CROX — Crocs, Inc.
NASDAQ
Q3 2025 Earnings Call Summary
October 30, 2025
Crocs, Inc. Q3 2025 Earnings Call Summary
1. Key Financial Results and Metrics
- Revenue: Approximately $1 billion, down 7% year-over-year.
- Crocs Brand Revenue: $836 million, down 3%; North America down 9%.
- HEYDUDE Revenue: $160 million, down 22% but ahead of expectations.
- Adjusted Gross Margin: 58.5%, down 110 basis points due to tariff impacts.
- Adjusted Operating Margin: 20.8%, down 460 basis points year-over-year.
- Adjusted Diluted EPS: $2.92, down 19% from last year.
- Inventory: $397 million, up 8% year-over-year; units down low single digits.
- Share Repurchases: 2.4 million shares for $203 million; total repurchased year-to-date is 4.3 million shares for $400 million.
2. Strategic Updates and Business Highlights
- Cost Management: Focus on cost structure simplification, with $50 million in gross savings identified and an additional $100 million targeted for 2026.
- Brand Management: Strategic pullback on promotions to protect brand health, particularly for the Classic Clog.
- Product Innovation: Introduction of new products, including the Crafted Clog and the Unfurgettable cozy franchise, aimed at diversifying offerings beyond clogs.
- Digital Engagement: Successful campaigns, including a multiyear agreement with the NFL and a live-streaming initiative on TikTok Shop.
- International Growth: Strong performance in Tier 1 markets, particularly in China and Japan, with a focus on expanding market share.
3. Forward Guidance and Outlook
- Q4 Revenue Expectations: Anticipated decline of approximately 8%, with Crocs brand expected to be down about 3% and HEYDUDE down in the mid-20s range.
- Adjusted Operating Margin: Expected around 15.5%, reflecting continued tariff headwinds.
- 2026 Outlook: While specific guidance is not provided, management is optimistic about achieving operating leverage despite potential revenue declines in the first half.
4. Bad News, Challenges, or Points of Concern
- Sales Declines: Notable declines in both Crocs and HEYDUDE revenues, particularly in North America.
- Tariff Impacts: Significant headwinds from tariffs affecting gross margins, with expectations of continued pressure into 2026.
- Consumer Behavior: A cautious consumer environment, particularly among lower-income demographics, impacting spending patterns.

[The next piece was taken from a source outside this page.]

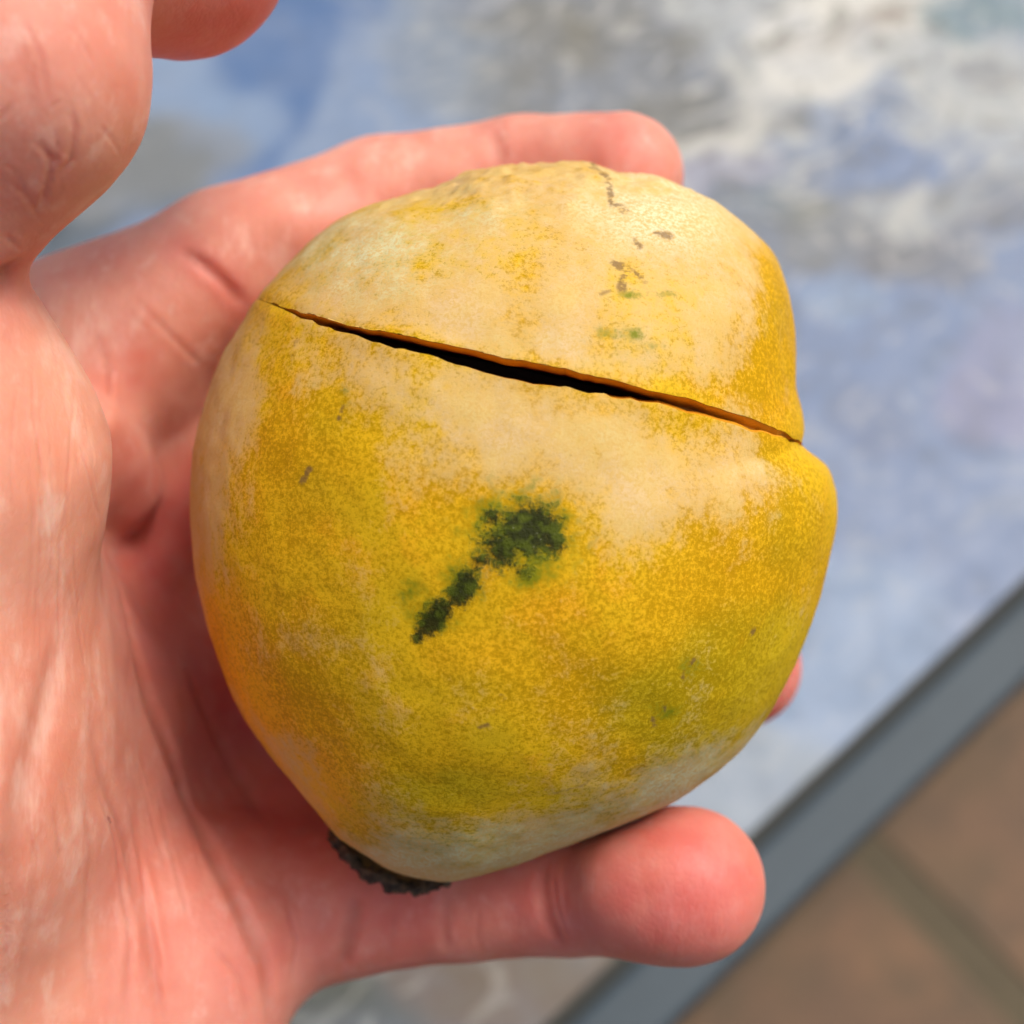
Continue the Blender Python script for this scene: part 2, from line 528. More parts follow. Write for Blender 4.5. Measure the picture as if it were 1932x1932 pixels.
    def bar(name, prof, x0, x1, mat, parent=root):
        n = len(prof)
        vv = [(x, y, z) for x in (x0, x1) for y, z in prof]
        ff = [(i, (i + 1) % n, n + (i + 1) % n, n + i) for i in range(n)] + [tuple(range(n - 1, -1, -1)), tuple(range(n, 2 * n))]
        me = mesh_np(name, vv, ff, False)
        return link(name, me, mat, parent)
    # rim: rounded flat bar along the edge
    w = 0.0086; prof = []
    r = 0.003
    for cx, cz, a0 in ((w - r, 0.004 - r, 0), (-w + r, 0.004 - r, 90), (-w + r, -0.022 + r, 180), (w - r, -0.022 + r, 270)):
        for k in range(5):
            a = math.radians(a0 + k * 22.5)
            prof.append((cx + r * math.cos(a), cz + r * math.sin(a)))
    rim_m = mat_metal('rim_grey_paint', (0.045, 0.066, 0.080), 0.6)
    rim = bar('rim_bar', prof, X0, X1, rim_m)
    rim['label'] = 'dark grey metal rim bar along the table edge'
    seal = bar('rubber_seal', [(0.0080, -0.010), (0.0125, -0.010), (0.0125, 0.0012), (0.0080, 0.0022)], X0, X1, mat_metal('seal_dark', (0.03, 0.032, 0.026), 0.7))
    seal['label'] = 'dark seal strip between table top and rim'
    bar('support_sheet', [(0.013, -0.012), (Y1, -0.012), (Y1, -0.002), (0.013, -0.002)], X0, X1, rim_m)
    return root

build_floor()
build_table()

# ------------------------------------------------------------------ the fruit: shape function
FD = 13.5
FC = P(966, 985, FD)
SIL = [(1100, 303), (1050, 309), (1000, 312), (920, 312), (885, 322), (855, 340), (820, 354), (780, 362), (720, 376), (650, 405), (570, 465), (490, 560), (430, 650),
       (390, 740), (365, 830), (357, 930), (362, 1030), (375, 1130), (400, 1210), (430, 1300), (487, 1400), (545, 1472),
       (593, 1530), (633, 1580), (690, 1615), (740, 1640), (800, 1655), (850, 1660), (930, 1640), (1040, 1605), (1150, 1570),
       (1240, 1525), (1330, 1470), (1400, 1415), (1450, 1350), (1500, 1260), (1540, 1150), (1565, 1060), (1580, 980),
       (1581, 925), (1572, 892), (1552, 868), (1522, 848), (1506, 838), (1518, 820), (1520, 795), (1514, 765), (1502, 730), (1500, 640), (1490, 540), (1460, 470), (1410, 420),
       (1340, 370), (1280, 345), (1220, 327), (1160, 322), (1125, 308)]
_s = np.array(SIL, float)
_sx = (_s[:, 0] - 966) * FD * KPX / 1.028
_sy = -(_s[:, 1] - 985) * FD * KPX / 1.028
_th = np.arctan2(_sy, _sx); _rr = np.hypot(_sx, _sy)
_o = np.argsort(_th); _th, _rr = _th[_o], _rr[_o]
NT_ = 1440
_tg = (np.arange(NT_) + 0.5) / NT_ * 2 * np.pi - np.pi
_rg = np.interp(_tg, np.r_[_th - 2 * np.pi, _th, _th + 2 * np.pi], np.tile(_rr, 3))
def _gs(a, sig):
    k = np.arange(-int(4 * sig), int(4 * sig) + 1); w = np.exp(-k * k / (2 * sig * sig)); w /= w.sum()
    return np.convolve(np.r_[a[-len(k):], a, a[:len(k)]], w, 'same')[len(k):-len(k)]
R_SHARP, R_SOFT = _gs(_rg, 3.5), _gs(_rg, 28)
DF, DB = 3.0, 2.55
def fruit_R(th, phi):
    x = (th + np.pi) / (2 * np.pi) * NT_ - 0.5
    a = np.interp(x % NT_, np.arange(NT_ + 1), np.r_[R_SHARP, R_SHARP[0]])
    b = np.interp(x % NT_, np.arange(NT_ + 1), np.r_[R_SOFT, R_SOFT[0]])
    w = np.exp(-(phi / 0.75) ** 2)
    return a * w + b * (1 - w)
def fruit_g(p):
    """<0 inside the fruit, roughly in cm"""
    q = p - FC
    rho = np.hypot(q[:, 0], q[:, 1])
    th = np.arctan2(q[:, 1], q[:, 0])
    D = np.where(q[:, 2] > 0, DF, DB)
    Rm = fruit_R(th, np.zeros(len(p)) + 1.0)
    phi = np.arctan2(q[:, 2] / D, rho / Rm)
    R = fruit_R(th, phi)
    k = np.sqrt((rho / R) ** 2 + (q[:, 2] / D) ** 2)
    return (k - 1) * 3.0
def fruit_surface_depth(u, v):
    lo, hi = 9.5, FD + 0.3
    ds = np.linspace(lo, hi, 160)
    pts = np.array([P(u, v, d) for d in ds])
    g = fruit_g(pts)
    i = np.argmax(g < 0)
    if not (g < 0).any(): return FD - 0.2
    a, b = ds[max(i - 1, 0)], ds[i]
    for _ in range(18):
        m = (a + b) / 2
        if fruit_g(np.array([P(u, v, m)]))[0] < 0: b = m
        else: a = m
    return b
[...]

- Wholesale Channel Challenges: Continued declines in wholesale sell-in for Crocs, with cautious retailer planning and competition from athletic brands.
5. Notable Q&A Insights
- Cost Savings Initiatives: Management is addressing structural efficiencies and supply chain integration to enhance flexibility and reduce costs.
- Market Share and Pricing Strategy: Crocs maintains a competitive edge in the under $100 market, with a focus on value-driven pricing rather than cost-based pricing.
- Wholesale Order Book: Retailers are planning cautiously, leading to expected continued declines in wholesale sell-in.
- DTC Performance: While not explicitly stated, management indicated an expectation for stronger DTC performance in Q4 compared to Q3.
Overall, Crocs, Inc. is navigating a challenging market environment with strategic initiatives aimed at long-term growth, though short-term performance reflects significant headwinds.